Short task –
Retype the whole listing below, character for character.

#### Supplied material ####

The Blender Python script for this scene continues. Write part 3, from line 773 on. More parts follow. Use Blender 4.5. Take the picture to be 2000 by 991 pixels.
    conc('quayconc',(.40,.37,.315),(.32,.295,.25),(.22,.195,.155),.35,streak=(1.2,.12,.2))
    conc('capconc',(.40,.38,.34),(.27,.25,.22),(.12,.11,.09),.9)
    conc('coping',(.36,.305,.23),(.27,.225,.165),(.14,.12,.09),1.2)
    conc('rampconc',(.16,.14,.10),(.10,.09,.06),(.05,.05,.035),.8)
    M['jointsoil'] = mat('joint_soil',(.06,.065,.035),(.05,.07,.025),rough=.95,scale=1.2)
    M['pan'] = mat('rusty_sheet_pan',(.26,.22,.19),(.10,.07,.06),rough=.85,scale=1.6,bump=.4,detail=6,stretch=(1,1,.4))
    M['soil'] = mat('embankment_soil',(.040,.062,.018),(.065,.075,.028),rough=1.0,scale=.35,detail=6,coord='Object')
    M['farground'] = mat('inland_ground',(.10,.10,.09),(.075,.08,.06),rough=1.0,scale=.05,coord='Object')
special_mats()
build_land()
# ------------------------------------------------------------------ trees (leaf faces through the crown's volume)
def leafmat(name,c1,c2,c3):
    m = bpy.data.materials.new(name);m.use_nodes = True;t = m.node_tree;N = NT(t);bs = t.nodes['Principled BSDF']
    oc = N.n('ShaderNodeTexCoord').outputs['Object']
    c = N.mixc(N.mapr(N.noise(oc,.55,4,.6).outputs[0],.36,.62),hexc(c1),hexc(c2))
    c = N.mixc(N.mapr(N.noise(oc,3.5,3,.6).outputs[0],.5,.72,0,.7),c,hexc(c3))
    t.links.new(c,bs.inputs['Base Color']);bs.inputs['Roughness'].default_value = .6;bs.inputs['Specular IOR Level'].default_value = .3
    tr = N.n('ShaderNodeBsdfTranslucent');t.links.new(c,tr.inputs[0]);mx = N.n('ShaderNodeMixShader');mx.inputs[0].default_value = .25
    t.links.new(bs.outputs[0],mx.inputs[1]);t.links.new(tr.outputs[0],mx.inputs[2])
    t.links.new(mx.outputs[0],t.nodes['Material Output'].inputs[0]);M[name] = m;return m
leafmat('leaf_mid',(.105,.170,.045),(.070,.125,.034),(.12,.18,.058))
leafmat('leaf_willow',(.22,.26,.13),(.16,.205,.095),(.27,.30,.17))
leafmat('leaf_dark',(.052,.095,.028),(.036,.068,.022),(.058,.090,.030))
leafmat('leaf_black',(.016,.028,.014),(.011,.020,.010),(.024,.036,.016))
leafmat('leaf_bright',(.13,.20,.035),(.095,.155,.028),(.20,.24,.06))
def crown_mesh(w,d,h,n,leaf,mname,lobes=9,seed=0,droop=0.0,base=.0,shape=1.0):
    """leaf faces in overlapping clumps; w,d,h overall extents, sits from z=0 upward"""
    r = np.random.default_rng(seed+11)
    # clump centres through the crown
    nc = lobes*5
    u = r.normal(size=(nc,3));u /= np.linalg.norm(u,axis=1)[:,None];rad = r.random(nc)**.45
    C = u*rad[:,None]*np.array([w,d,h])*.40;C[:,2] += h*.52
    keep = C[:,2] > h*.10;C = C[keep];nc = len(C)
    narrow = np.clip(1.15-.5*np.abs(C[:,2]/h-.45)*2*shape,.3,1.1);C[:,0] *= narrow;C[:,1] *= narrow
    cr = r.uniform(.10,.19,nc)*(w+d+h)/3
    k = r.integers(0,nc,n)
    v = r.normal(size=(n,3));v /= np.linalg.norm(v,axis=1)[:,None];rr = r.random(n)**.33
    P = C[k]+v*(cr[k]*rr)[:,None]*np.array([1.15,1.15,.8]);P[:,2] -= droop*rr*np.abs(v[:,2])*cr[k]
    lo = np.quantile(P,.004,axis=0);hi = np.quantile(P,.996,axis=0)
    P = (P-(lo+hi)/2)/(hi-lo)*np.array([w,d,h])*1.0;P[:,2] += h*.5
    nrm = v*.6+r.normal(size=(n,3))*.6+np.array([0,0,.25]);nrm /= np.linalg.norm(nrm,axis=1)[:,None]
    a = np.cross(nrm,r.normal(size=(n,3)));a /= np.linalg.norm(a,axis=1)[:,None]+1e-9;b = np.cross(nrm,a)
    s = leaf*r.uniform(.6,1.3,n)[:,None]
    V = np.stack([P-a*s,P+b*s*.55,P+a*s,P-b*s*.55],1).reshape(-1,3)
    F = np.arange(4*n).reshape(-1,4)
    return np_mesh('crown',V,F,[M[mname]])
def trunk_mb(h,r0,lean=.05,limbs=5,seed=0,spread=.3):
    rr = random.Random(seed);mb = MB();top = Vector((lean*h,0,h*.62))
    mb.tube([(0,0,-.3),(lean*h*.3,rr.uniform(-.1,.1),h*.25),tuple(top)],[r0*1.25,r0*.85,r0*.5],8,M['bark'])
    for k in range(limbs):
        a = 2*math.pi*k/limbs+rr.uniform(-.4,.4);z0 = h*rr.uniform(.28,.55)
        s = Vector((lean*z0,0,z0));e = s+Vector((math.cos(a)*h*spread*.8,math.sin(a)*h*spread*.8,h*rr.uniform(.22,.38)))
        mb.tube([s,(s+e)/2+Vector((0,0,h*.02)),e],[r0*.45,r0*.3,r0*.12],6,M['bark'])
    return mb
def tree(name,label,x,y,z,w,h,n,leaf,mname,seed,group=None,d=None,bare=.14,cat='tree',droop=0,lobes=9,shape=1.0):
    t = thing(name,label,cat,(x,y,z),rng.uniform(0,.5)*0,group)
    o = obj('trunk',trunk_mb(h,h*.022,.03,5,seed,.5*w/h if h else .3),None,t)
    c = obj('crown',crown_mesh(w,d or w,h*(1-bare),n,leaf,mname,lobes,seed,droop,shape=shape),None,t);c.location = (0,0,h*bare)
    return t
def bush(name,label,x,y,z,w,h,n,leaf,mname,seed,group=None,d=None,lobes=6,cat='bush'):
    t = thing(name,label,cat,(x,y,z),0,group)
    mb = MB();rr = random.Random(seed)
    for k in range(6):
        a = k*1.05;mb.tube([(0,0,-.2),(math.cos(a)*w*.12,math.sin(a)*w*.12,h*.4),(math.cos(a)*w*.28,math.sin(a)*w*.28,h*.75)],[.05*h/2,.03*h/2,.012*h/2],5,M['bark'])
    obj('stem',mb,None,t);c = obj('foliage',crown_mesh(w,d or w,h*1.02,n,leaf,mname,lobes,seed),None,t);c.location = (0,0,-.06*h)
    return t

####

Exercise result –
The Blender Python script for this scene continues. Write part 3, from line 773 on. More parts follow. Use Blender 4.5. Take the picture to be 2000 by 991 pixels.
    conc('quayconc',(.40,.37,.315),(.32,.295,.25),(.22,.195,.155),.35,streak=(1.2,.12,.2))
    conc('capconc',(.40,.38,.34),(.27,.25,.22),(.12,.11,.09),.9)
    conc('coping',(.36,.305,.23),(.27,.225,.165),(.14,.12,.09),1.2)
    conc('rampconc',(.16,.14,.10),(.10,.09,.06),(.05,.05,.035),.8)
    M['jointsoil'] = mat('joint_soil',(.06,.065,.035),(.05,.07,.025),rough=.95,scale=1.2)
    M['pan'] = mat('rusty_sheet_pan',(.26,.22,.19),(.10,.07,.06),rough=.85,scale=1.6,bump=.4,detail=6,stretch=(1,1,.4))
    M['soil'] = mat('embankment_soil',(.040,.062,.018),(.065,.075,.028),rough=1.0,scale=.35,detail=6,coord='Object')
    M['farground'] = mat('inland_ground',(.10,.10,.09),(.075,.08,.06),rough=1.0,scale=.05,coord='Object')
special_mats()
build_land()
# ------------------------------------------------------------------ trees (leaf faces through the crown's volume)
def leafmat(name,c1,c2,c3):
    m = bpy.data.materials.new(name);m.use_nodes = True;t = m.node_tree;N = NT(t);bs = t.nodes['Principled BSDF']
    oc = N.n('ShaderNodeTexCoord').outputs['Object']
    c = N.mixc(N.mapr(N.noise(oc,.55,4,.6).outputs[0],.36,.62),hexc(c1),hexc(c2))
    c = N.mixc(N.mapr(N.noise(oc,3.5,3,.6).outputs[0],.5,.72,0,.7),c,hexc(c3))
    t.links.new(c,bs.inputs['Base Color']);bs.inputs['Roughness'].default_value = .6;bs.inputs['Specular IOR Level'].default_value = .3
    tr = N.n('ShaderNodeBsdfTranslucent');t.links.new(c,tr.inputs[0]);mx = N.n('ShaderNodeMixShader');mx.inputs[0].default_value = .25
    t.links.new(bs.outputs[0],mx.inputs[1]);t.links.new(tr.outputs[0],mx.inputs[2])
    t.links.new(mx.outputs[0],t.nodes['Material Output'].inputs[0]);M[name] = m;return m
leafmat('leaf_mid',(.105,.170,.045),(.070,.125,.034),(.12,.18,.058))
leafmat('leaf_willow',(.22,.26,.13),(.16,.205,.095),(.27,.30,.17))
leafmat('leaf_dark',(.052,.095,.028),(.036,.068,.022),(.058,.090,.030))
leafmat('leaf_black',(.016,.028,.014),(.011,.020,.010),(.024,.036,.016))
leafmat('leaf_bright',(.13,.20,.035),(.095,.155,.028),(.20,.24,.06))
def crown_mesh(w,d,h,n,leaf,mname,lobes=9,seed=0,droop=0.0,base=.0,shape=1.0):
    """leaf faces in overlapping clumps; w,d,h overall extents, sits from z=0 upward"""
    r = np.random.default_rng(seed+11)
    # clump centres through the crown
    nc = lobes*5
    u = r.normal(size=(nc,3));u /= np.linalg.norm(u,axis=1)[:,None];rad = r.random(nc)**.45
    C = u*rad[:,None]*np.array([w,d,h])*.40;C[:,2] += h*.52
    keep = C[:,2] > h*.10;C = C[keep];nc = len(C)
    narrow = np.clip(1.15-.5*np.abs(C[:,2]/h-.45)*2*shape,.3,1.1);C[:,0] *= narrow;C[:,1] *= narrow
    cr = r.uniform(.10,.19,nc)*(w+d+h)/3
    k = r.integers(0,nc,n)
    v = r.normal(size=(n,3));v /= np.linalg.norm(v,axis=1)[:,None];rr = r.random(n)**.33
    P = C[k]+v*(cr[k]*rr)[:,None]*np.array([1.15,1.15,.8]);P[:,2] -= droop*rr*np.abs(v[:,2])*cr[k]
    lo = np.quantile(P,.004,axis=0);hi = np.quantile(P,.996,axis=0)
    P = (P-(lo+hi)/2)/(hi-lo)*np.array([w,d,h])*1.0;P[:,2] += h*.5
    nrm = v*.6+r.normal(size=(n,3))*.6+np.array([0,0,.25]);nrm /= np.linalg.norm(nrm,axis=1)[:,None]
    a = np.cross(nrm,r.normal(size=(n,3)));a /= np.linalg.norm(a,axis=1)[:,None]+1e-9;b = np.cross(nrm,a)
    s = leaf*r.uniform(.6,1.3,n)[:,None]
    V = np.stack([P-a*s,P+b*s*.55,P+a*s,P-b*s*.55],1).reshape(-1,3)
    F = np.arange(4*n).reshape(-1,4)
    return np_mesh('crown',V,F,[M[mname]])
def trunk_mb(h,r0,lean=.05,limbs=5,seed=0,spread=.3):
    rr = random.Random(seed);mb = MB();top = Vector((lean*h,0,h*.62))
    mb.tube([(0,0,-.3),(lean*h*.3,rr.uniform(-.1,.1),h*.25),tuple(top)],[r0*1.25,r0*.85,r0*.5],8,M['bark'])
    for k in range(limbs):
        a = 2*math.pi*k/limbs+rr.uniform(-.4,.4);z0 = h*rr.uniform(.28,.55)
        s = Vector((lean*z0,0,z0));e = s+Vector((math.cos(a)*h*spread*.8,math.sin(a)*h*spread*.8,h*rr.uniform(.22,.38)))
        mb.tube([s,(s+e)/2+Vector((0,0,h*.02)),e],[r0*.45,r0*.3,r0*.12],6,M['bark'])
    return mb
def tree(name,label,x,y,z,w,h,n,leaf,mname,seed,group=None,d=None,bare=.14,cat='tree',droop=0,lobes=9,shape=1.0):
    t = thing(name,label,cat,(x,y,z),rng.uniform(0,.5)*0,group)
    o = obj('trunk',trunk_mb(h,h*.022,.03,5,seed,.5*w/h if h else .3),None,t)
    c = obj('crown',crown_mesh(w,d or w,h*(1-bare),n,leaf,mname,lobes,seed,droop,shape=shape),None,t);c.location = (0,0,h*bare)
    return t
def bush(name,label,x,y,z,w,h,n,leaf,mname,seed,group=None,d=None,lobes=6,cat='bush'):
    t = thing(name,label,cat,(x,y,z),0,group)
    mb = MB();rr = random.Random(seed)
    for k in range(6):
        a = k*1.05;mb.tube([(0,0,-.2),(math.cos(a)*w*.12,math.sin(a)*w*.12,h*.4),(math.cos(a)*w*.28,math.sin(a)*w*.28,h*.75)],[.05*h/2,.03*h/2,.012*h/2],5,M['bark'])
    obj('stem',mb,None,t);c = obj('foliage',crown_mesh(w,d or w,h*1.02,n,leaf,mname,lobes,seed),None,t);c.location = (0,0,-.06*h)
    return t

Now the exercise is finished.